- **Material provided**:

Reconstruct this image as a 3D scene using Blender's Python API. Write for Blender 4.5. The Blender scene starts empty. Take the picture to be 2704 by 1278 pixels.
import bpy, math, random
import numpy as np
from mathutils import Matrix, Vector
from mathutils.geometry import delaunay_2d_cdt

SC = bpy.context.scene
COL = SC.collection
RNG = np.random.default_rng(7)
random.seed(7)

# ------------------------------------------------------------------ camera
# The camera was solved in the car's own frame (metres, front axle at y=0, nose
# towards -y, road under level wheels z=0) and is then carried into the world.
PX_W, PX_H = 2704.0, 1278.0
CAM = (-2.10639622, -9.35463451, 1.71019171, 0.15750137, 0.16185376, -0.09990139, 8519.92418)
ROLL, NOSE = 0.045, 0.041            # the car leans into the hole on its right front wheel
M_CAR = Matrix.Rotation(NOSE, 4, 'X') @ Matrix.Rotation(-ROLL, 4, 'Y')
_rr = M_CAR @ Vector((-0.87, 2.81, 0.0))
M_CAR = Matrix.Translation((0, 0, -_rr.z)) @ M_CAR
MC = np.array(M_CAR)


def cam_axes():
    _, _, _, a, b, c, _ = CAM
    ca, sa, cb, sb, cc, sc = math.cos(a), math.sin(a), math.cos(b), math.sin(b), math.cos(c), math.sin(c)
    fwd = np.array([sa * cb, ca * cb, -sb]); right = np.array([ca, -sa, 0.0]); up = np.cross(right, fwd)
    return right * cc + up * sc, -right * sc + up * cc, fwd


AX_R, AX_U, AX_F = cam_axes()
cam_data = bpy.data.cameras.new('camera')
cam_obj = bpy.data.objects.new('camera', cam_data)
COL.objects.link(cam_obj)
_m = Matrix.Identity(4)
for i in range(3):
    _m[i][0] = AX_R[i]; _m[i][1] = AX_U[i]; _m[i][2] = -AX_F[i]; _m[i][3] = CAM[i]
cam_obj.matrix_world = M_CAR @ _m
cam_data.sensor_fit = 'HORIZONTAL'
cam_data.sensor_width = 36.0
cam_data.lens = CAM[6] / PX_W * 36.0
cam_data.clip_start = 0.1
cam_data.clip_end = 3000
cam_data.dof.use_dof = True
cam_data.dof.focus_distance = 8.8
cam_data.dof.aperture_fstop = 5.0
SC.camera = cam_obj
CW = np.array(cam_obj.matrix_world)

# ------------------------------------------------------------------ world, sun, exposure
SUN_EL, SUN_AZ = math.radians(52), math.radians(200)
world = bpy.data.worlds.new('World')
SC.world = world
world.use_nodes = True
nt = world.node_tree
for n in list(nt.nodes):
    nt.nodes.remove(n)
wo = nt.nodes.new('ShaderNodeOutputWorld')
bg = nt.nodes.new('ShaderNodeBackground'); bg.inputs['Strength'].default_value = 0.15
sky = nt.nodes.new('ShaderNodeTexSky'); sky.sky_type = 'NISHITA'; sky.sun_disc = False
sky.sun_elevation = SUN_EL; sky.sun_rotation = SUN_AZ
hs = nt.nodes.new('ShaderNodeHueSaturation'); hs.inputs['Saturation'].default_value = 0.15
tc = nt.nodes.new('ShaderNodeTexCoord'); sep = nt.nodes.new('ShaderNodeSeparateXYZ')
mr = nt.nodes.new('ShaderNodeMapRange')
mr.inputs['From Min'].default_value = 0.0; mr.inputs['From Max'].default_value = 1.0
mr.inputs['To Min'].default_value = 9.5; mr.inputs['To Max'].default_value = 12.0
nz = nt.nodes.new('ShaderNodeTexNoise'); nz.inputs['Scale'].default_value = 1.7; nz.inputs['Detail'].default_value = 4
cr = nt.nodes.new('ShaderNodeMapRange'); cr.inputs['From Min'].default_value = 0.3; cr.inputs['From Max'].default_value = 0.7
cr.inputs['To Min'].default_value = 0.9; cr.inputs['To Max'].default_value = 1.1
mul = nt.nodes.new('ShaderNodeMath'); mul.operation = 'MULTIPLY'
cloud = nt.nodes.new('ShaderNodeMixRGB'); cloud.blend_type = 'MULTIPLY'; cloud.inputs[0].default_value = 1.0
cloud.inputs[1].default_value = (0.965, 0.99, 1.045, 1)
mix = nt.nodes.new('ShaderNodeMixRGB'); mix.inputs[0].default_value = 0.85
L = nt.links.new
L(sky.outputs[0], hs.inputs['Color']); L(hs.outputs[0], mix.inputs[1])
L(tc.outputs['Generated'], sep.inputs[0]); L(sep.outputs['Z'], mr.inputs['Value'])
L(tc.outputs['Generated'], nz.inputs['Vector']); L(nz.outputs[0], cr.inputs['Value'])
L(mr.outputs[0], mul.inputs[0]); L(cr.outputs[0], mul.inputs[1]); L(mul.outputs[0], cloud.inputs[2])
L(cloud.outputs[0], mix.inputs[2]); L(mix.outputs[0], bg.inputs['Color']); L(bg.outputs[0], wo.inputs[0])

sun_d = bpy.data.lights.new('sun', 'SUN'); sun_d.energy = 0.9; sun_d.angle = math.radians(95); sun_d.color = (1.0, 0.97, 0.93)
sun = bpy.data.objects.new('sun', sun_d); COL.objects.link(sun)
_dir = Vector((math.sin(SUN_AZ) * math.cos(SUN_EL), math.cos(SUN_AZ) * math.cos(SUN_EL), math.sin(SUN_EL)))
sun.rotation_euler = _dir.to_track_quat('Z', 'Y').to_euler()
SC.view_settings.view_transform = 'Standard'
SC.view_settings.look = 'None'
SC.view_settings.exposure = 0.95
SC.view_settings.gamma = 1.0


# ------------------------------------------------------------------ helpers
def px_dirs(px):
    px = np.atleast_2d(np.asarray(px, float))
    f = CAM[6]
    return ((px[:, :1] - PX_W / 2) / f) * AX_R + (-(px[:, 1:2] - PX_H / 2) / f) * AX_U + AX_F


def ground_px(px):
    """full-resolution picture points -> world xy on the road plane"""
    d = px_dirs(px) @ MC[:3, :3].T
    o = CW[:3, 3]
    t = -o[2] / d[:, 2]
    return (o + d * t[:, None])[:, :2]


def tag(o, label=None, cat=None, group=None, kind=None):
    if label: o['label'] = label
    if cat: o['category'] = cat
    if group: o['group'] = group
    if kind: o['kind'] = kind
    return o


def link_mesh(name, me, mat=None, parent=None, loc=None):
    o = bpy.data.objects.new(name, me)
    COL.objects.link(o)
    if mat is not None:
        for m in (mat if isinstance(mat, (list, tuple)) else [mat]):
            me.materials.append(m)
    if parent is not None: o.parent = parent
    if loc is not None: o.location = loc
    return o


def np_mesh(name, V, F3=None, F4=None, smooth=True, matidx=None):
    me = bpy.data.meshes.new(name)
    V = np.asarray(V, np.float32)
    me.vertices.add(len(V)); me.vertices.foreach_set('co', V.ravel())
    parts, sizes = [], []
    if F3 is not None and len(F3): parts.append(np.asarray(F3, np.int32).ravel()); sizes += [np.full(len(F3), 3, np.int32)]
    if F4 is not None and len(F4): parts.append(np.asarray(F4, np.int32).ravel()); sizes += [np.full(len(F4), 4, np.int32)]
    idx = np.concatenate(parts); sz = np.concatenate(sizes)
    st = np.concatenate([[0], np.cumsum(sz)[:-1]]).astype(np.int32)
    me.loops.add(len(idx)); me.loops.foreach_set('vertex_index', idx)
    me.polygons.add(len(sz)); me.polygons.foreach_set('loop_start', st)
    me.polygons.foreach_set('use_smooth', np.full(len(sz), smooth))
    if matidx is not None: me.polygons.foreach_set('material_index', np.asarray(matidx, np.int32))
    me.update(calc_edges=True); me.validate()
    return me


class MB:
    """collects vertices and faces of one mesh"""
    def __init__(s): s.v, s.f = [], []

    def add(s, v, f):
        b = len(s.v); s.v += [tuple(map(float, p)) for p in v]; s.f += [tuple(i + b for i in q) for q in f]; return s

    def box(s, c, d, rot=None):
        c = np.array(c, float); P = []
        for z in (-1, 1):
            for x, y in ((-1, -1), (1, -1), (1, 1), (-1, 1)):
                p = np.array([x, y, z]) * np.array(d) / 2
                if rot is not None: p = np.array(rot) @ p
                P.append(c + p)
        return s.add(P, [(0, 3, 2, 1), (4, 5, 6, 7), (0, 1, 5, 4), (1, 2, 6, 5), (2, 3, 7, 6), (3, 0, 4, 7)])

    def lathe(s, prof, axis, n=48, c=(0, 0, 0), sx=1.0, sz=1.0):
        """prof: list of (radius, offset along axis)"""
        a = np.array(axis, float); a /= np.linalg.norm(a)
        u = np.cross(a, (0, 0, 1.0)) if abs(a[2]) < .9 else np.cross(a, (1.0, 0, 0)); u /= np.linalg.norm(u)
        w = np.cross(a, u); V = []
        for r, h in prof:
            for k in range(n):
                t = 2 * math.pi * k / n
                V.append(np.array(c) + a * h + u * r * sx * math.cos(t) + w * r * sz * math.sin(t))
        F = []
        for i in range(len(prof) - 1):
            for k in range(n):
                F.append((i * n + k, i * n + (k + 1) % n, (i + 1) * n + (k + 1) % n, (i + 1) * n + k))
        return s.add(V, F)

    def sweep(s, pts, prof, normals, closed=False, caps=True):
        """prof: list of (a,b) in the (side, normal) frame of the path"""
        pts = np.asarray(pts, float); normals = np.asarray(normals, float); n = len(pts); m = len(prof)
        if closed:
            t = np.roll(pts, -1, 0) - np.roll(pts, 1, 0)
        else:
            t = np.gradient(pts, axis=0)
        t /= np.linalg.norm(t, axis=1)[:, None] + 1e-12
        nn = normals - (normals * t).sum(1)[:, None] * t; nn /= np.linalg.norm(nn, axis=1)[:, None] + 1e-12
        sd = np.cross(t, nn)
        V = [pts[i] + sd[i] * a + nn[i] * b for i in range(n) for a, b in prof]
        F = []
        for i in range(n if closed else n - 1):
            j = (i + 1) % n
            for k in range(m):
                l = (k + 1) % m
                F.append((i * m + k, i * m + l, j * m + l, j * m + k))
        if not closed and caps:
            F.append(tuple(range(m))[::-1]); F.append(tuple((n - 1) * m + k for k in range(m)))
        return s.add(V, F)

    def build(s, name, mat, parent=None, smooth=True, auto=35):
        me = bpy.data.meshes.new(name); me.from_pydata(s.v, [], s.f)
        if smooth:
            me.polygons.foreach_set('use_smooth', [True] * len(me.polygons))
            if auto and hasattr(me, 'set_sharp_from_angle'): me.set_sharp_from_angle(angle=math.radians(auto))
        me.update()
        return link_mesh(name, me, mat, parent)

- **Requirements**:
Beginning at the top of the data, please return every line until and including the line containing "return right *", copied exactly, and nothing past it.

- **Right answer**:
Reconstruct this image as a 3D scene using Blender's Python API. Write for Blender 4.5. The Blender scene starts empty. Take the picture to be 2704 by 1278 pixels.
import bpy, math, random
import numpy as np
from mathutils import Matrix, Vector
from mathutils.geometry import delaunay_2d_cdt

SC = bpy.context.scene
COL = SC.collection
RNG = np.random.default_rng(7)
random.seed(7)

# ------------------------------------------------------------------ camera
# The camera was solved in the car's own frame (metres, front axle at y=0, nose
# towards -y, road under level wheels z=0) and is then carried into the world.
PX_W, PX_H = 2704.0, 1278.0
CAM = (-2.10639622, -9.35463451, 1.71019171, 0.15750137, 0.16185376, -0.09990139, 8519.92418)
ROLL, NOSE = 0.045, 0.041            # the car leans into the hole on its right front wheel
M_CAR = Matrix.Rotation(NOSE, 4, 'X') @ Matrix.Rotation(-ROLL, 4, 'Y')
_rr = M_CAR @ Vector((-0.87, 2.81, 0.0))
M_CAR = Matrix.Translation((0, 0, -_rr.z)) @ M_CAR
MC = np.array(M_CAR)


def cam_axes():
    _, _, _, a, b, c, _ = CAM
    ca, sa, cb, sb, cc, sc = math.cos(a), math.sin(a), math.cos(b), math.sin(b), math.cos(c), math.sin(c)
    fwd = np.array([sa * cb, ca * cb, -sb]); right = np.array([ca, -sa, 0.0]); up = np.cross(right, fwd)
    return right * cc + up * sc, -right * sc + up * cc, fwd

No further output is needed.